The end of summer heralds the listing of no less than three caravan parks – two in proximity to a beach and the third, a rare metropolitan opportunity.

The Crystal Brook Tourist Park, one of only two freehold caravan parks remaining in Melbourne, is expected to fetch in the $9 million range.

The 3.88 ha park at 182 Heidelberg-Warrandyte Road in East Doncaster is budgeted to return more than $1.41 million in income for 2022.

HTL Property’s Andrew Jackson and CRE Brokers’ Kevin Connolly are handling the sale.

Down at Hastings, there are no caravans left at Peninsula Parklands estate which is pitched as a “manufactured housing estate”.

The 58,000 sq m site at 249 High Street has 191 two-bedroom pre-fabricated cabins on site. Residents own their own cabins and pay rent on the land they occupy.

CBRE agent Scott Callow is running the expressions of interest campaign which is expected to produce a sale in the low-to-mid $20 million range.
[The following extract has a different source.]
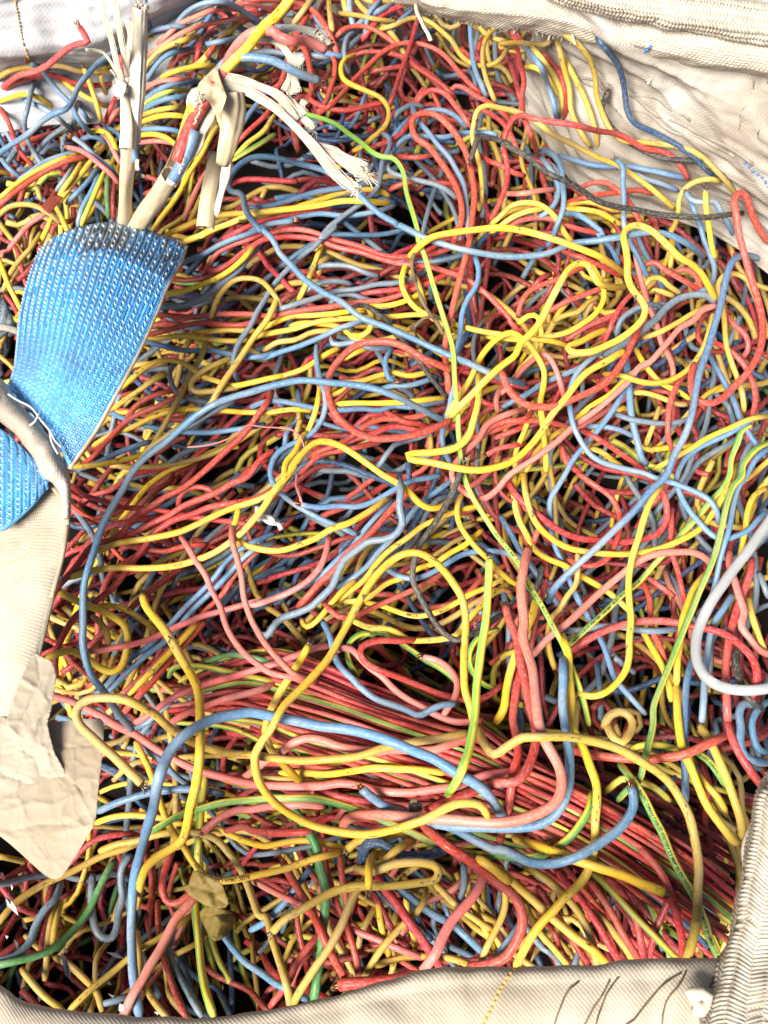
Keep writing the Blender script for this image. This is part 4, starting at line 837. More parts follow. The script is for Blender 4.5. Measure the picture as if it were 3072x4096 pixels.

Across the bay on the Bellarine Peninsula, the Collendina Caravan Park at Ocean Grove is on a huge 30 hectare beachfront parcel with 328 camping sites, two swimming pools, two tennis courts, a footy oval and a nine-hole golf course.

Vendors Bill and Joan Steains have owned the park for nearly 40 years.

JLL agents Nick MacFie and Peter Harper have the listing and the property is expected to sell in the high $20 millions.